In that interpretative decision ( тълк . реш . № 1 от 30 март 2012 г. на ВКС по тълк . д. № 1/2010 г., ОСГК), made on 30 March 2012 pursuant to the proposal of the President of the Supreme Court of Cassation, the Plenary Meeting of the Civil Chambers of that court resolved a contentious issue relating to the interpretation of certain provisions of the Labour Code, namely those concerning the proper defendant to labour disputes. In particular, it noted that by Section 344 § 1 of the Labour Code the actions of the employee for annulment of an unlawful dismissal, reinstatement and compensation had to be directed against the employer, being the physical or legal entity which hires employees – with respect of head teachers – the school. It held that the same approach applied as well to situations in which the employment contract was concluded by the superior to the employer.
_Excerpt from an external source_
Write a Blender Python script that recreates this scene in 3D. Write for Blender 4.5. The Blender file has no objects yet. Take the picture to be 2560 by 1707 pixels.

By Section 86 § 2 of the Judicial Power Act of 1994 („ Закон за съдебната власт “), interpretative decisions are binding on the judiciary and the executive branch.

COMPLAINTS

1. The applicant complains, under Article 6 § 1 of the Convention, that by delivering two contradictory rulings on who was the proper defendant to her action the courts prevented her from having the merits of her case adjudicated.

2. She also complains under Article 1 of Protocol No. 1 that this lack of access to a court impeded her from recovering her claim for lost wages.

3. Invoking Article 13 of the Convention the applicant submits that she did not have effective remedies against the violations alleged above.

QUESTIONS TO THE PARTIES

1. Did the applicant have access to a court, as required by Article 6 § 1 of the Convention (see Kostadin Mihaylov v. Bulgaria , no. 17868/07, 27 March 2008)? In particular, was she able to obtain a determination of the merits of her claims for annulment of the dismissal, reinstatement and compensation for loss of income?

2. Did the alleged lack of access to a court amount to an interference with the applicant ’ s peaceful enjoyment of possessions, within the meaning of Article 1 of Protocol No. 1? If so, was this interference lawful and necessary?

3. Did the applicant have at her disposal effective domestic remedies for her complaints under Article 6 § 1 of the Conve ntion and Article 1 of Protocol No. 1, as required by Article 13 of the Convention?